▶ **WRITTEN PROBLEM**: Your answer should be a single number: the count of lines that include "pixels".

┄┄┄┄┄┄

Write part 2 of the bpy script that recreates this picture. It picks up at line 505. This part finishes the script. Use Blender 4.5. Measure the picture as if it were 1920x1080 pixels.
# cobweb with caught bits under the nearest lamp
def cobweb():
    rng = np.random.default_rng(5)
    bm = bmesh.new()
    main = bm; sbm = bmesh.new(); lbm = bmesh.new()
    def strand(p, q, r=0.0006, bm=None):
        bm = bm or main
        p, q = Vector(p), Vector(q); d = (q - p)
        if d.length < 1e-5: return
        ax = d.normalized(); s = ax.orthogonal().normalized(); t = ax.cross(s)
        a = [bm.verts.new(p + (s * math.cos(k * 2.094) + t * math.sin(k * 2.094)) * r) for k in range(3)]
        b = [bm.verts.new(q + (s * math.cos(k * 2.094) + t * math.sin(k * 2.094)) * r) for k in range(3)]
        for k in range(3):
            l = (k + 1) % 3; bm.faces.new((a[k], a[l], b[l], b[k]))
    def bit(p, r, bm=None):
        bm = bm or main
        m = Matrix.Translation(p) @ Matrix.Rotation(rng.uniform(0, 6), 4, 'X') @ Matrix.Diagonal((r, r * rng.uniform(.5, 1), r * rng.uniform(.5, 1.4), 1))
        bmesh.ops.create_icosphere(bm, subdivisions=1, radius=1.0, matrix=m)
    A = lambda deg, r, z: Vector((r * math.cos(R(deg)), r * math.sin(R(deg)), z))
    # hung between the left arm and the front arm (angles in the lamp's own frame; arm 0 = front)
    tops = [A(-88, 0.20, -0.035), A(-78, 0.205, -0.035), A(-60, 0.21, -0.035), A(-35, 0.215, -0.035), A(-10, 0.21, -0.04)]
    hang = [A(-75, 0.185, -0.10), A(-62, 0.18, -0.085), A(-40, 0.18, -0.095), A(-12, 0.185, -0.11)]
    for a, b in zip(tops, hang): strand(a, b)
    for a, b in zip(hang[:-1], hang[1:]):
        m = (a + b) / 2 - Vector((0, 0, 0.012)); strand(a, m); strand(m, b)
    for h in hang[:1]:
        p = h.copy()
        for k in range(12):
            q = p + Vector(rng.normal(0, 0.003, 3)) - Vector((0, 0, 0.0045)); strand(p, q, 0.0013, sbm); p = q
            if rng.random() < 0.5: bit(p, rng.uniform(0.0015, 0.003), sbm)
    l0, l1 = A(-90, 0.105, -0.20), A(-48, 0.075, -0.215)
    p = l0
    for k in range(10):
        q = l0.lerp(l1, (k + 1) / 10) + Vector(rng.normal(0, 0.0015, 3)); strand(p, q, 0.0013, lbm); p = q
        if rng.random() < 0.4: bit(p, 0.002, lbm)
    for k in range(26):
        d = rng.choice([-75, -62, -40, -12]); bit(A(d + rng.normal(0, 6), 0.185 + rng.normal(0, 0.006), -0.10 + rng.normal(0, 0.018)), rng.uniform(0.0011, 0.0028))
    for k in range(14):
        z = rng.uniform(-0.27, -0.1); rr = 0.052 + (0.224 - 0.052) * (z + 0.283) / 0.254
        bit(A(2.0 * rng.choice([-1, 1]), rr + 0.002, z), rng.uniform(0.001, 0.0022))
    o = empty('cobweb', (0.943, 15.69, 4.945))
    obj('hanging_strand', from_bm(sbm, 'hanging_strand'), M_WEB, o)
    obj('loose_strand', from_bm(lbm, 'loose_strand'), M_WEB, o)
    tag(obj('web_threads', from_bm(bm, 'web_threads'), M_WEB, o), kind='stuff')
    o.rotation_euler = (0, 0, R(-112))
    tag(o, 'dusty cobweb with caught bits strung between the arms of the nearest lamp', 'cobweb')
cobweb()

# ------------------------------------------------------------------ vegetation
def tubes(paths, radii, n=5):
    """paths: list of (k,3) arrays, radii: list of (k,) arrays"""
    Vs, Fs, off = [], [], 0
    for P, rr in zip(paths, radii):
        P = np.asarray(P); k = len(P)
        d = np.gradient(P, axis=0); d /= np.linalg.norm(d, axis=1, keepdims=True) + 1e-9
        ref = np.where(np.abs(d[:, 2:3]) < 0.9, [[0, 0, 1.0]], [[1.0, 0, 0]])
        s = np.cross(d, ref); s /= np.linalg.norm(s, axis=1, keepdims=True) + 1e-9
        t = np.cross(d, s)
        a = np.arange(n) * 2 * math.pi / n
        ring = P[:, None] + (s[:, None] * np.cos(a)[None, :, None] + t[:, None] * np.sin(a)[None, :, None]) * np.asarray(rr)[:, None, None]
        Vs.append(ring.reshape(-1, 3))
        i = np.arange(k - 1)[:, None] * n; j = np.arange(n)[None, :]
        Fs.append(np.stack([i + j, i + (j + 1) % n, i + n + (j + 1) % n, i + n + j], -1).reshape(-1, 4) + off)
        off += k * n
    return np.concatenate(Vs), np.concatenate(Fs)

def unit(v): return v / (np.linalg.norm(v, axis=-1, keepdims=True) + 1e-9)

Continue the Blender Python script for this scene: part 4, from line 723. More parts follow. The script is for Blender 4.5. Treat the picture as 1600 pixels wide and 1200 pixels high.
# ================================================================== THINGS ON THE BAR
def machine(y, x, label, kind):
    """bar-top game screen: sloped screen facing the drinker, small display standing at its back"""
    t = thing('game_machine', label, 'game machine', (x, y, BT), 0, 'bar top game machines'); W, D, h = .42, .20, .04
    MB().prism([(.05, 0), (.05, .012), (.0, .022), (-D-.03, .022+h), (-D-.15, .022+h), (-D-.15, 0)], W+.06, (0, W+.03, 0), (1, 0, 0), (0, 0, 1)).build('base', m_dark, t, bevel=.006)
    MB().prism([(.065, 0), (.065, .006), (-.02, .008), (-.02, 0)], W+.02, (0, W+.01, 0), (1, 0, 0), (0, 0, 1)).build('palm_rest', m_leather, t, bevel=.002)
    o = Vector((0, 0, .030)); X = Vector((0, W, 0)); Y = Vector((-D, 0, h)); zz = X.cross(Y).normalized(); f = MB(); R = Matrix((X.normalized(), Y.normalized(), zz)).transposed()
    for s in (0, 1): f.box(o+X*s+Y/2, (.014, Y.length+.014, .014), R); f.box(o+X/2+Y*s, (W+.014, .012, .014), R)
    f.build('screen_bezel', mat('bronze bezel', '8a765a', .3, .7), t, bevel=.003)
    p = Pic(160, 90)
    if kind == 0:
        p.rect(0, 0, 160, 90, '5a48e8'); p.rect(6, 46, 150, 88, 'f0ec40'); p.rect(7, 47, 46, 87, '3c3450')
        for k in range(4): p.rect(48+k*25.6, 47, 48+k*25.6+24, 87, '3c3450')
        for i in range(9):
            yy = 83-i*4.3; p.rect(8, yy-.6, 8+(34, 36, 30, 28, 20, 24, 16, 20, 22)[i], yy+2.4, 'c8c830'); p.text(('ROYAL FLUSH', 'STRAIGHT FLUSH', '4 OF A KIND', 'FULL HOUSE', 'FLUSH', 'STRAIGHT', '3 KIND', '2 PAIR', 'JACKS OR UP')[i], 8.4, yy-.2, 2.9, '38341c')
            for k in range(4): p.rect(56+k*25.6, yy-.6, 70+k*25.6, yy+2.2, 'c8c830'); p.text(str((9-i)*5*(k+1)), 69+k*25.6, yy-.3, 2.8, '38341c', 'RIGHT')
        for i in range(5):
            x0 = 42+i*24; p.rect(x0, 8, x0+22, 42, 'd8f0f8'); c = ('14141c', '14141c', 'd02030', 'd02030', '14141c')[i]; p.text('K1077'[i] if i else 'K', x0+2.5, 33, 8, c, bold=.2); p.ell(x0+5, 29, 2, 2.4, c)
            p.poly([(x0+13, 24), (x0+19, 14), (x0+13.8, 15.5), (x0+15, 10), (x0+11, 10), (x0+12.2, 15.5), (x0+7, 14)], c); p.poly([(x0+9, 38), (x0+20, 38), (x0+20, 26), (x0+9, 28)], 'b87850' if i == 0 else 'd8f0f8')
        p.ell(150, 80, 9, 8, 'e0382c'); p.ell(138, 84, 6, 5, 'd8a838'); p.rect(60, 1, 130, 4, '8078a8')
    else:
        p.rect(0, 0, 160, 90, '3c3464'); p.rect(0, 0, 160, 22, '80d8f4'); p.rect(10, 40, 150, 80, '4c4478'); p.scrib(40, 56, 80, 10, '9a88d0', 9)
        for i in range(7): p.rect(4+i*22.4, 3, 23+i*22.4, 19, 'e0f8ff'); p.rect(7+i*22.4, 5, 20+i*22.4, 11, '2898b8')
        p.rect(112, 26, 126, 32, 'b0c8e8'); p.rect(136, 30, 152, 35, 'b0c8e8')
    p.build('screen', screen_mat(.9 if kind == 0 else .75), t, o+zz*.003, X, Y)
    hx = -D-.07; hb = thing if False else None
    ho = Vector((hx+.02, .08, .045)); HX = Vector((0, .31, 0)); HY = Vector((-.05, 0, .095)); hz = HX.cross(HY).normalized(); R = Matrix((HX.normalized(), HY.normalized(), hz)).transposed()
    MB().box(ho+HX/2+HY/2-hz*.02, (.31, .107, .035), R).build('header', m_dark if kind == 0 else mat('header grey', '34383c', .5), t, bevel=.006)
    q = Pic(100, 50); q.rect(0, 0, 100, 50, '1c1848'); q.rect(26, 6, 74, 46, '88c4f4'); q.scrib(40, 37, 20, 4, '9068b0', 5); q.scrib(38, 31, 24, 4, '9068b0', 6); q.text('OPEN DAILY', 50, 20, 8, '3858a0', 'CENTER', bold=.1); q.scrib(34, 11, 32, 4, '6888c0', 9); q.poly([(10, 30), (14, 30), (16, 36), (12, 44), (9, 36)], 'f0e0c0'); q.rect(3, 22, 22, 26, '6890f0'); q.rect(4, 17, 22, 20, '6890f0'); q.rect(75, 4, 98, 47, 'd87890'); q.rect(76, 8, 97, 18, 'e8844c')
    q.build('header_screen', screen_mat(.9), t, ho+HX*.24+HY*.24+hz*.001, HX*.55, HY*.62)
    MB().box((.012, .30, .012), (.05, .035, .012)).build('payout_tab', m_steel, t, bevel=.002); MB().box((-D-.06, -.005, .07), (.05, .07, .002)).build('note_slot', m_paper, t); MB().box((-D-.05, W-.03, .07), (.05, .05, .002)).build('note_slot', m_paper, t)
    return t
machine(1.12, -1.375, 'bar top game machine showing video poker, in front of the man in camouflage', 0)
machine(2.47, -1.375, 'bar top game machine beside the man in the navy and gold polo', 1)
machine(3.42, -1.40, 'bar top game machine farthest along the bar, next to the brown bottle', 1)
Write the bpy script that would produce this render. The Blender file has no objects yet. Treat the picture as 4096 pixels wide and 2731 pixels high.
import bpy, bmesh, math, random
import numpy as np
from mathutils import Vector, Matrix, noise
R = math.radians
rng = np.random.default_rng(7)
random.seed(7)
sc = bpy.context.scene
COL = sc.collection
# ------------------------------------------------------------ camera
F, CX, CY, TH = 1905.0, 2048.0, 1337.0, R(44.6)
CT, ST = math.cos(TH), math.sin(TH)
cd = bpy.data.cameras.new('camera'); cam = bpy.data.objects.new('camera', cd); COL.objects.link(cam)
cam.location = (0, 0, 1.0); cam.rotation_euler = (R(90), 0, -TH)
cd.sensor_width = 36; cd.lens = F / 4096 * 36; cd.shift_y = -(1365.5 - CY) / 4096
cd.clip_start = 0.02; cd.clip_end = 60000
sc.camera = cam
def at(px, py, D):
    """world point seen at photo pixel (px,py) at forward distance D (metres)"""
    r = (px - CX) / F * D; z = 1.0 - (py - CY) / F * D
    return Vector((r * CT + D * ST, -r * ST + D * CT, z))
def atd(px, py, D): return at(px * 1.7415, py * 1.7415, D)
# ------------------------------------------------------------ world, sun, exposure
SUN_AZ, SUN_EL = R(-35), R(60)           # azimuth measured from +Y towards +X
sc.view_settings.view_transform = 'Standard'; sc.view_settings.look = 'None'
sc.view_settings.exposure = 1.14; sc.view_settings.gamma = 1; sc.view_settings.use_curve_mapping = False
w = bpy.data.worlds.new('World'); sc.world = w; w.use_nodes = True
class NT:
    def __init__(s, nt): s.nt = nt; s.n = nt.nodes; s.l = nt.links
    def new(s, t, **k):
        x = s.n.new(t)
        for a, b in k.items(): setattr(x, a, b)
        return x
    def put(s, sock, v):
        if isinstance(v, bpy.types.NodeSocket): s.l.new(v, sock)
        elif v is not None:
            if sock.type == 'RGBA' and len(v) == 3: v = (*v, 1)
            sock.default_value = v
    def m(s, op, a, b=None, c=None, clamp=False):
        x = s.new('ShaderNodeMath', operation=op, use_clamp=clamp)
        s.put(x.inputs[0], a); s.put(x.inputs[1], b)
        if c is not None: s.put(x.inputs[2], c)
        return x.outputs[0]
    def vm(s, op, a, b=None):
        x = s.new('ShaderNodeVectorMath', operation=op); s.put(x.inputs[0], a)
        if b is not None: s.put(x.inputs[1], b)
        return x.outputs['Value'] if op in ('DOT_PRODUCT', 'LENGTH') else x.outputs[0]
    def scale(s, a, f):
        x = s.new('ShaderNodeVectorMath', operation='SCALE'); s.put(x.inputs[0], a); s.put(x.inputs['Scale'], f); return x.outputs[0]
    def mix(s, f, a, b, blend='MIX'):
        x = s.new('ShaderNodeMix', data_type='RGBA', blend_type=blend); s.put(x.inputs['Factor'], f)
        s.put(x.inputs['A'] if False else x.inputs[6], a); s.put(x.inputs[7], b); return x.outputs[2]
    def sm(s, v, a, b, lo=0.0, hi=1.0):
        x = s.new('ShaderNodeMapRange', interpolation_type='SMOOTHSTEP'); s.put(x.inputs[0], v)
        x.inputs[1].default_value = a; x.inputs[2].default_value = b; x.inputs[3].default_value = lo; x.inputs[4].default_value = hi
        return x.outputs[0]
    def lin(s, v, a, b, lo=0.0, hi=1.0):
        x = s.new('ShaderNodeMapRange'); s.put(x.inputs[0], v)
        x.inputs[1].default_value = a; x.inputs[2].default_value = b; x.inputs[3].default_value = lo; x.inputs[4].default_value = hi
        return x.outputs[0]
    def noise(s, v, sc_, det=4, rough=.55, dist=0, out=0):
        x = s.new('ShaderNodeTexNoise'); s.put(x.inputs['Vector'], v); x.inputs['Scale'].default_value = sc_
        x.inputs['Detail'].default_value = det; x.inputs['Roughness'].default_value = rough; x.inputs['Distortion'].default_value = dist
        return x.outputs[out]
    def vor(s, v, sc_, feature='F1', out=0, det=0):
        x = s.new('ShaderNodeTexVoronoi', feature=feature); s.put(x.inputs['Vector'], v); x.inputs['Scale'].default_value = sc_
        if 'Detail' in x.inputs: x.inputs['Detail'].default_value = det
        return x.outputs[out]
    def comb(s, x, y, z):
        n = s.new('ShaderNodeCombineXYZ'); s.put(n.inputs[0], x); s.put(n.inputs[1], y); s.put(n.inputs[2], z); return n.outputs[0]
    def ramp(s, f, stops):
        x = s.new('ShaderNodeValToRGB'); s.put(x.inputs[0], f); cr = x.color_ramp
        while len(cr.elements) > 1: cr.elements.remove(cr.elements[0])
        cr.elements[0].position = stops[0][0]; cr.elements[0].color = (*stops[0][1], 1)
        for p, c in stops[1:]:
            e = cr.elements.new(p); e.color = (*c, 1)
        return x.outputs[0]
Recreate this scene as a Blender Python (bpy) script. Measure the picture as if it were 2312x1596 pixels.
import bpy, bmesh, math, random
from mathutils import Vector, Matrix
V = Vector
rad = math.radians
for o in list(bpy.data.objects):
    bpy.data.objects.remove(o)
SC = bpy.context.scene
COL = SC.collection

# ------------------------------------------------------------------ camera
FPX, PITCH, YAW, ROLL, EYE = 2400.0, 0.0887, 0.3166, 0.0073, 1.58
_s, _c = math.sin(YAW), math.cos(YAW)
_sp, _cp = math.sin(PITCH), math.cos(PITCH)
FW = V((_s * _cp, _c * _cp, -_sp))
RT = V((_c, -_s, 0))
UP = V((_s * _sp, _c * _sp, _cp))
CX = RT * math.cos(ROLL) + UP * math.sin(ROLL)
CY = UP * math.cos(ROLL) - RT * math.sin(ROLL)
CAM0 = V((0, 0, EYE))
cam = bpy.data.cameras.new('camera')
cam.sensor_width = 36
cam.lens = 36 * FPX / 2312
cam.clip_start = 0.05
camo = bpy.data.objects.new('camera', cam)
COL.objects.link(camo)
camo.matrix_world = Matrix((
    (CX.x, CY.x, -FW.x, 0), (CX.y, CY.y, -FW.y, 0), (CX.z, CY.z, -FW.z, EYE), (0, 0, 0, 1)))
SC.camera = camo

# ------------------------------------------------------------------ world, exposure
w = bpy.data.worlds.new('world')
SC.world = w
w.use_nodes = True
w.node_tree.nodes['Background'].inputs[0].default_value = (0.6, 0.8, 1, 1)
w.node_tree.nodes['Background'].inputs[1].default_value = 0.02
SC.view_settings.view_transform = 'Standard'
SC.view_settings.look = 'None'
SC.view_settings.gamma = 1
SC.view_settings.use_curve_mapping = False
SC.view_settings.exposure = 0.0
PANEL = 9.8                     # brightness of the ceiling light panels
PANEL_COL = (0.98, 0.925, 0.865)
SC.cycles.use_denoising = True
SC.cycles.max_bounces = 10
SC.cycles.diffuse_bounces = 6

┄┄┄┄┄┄

▶ **THE ANSWER**: 4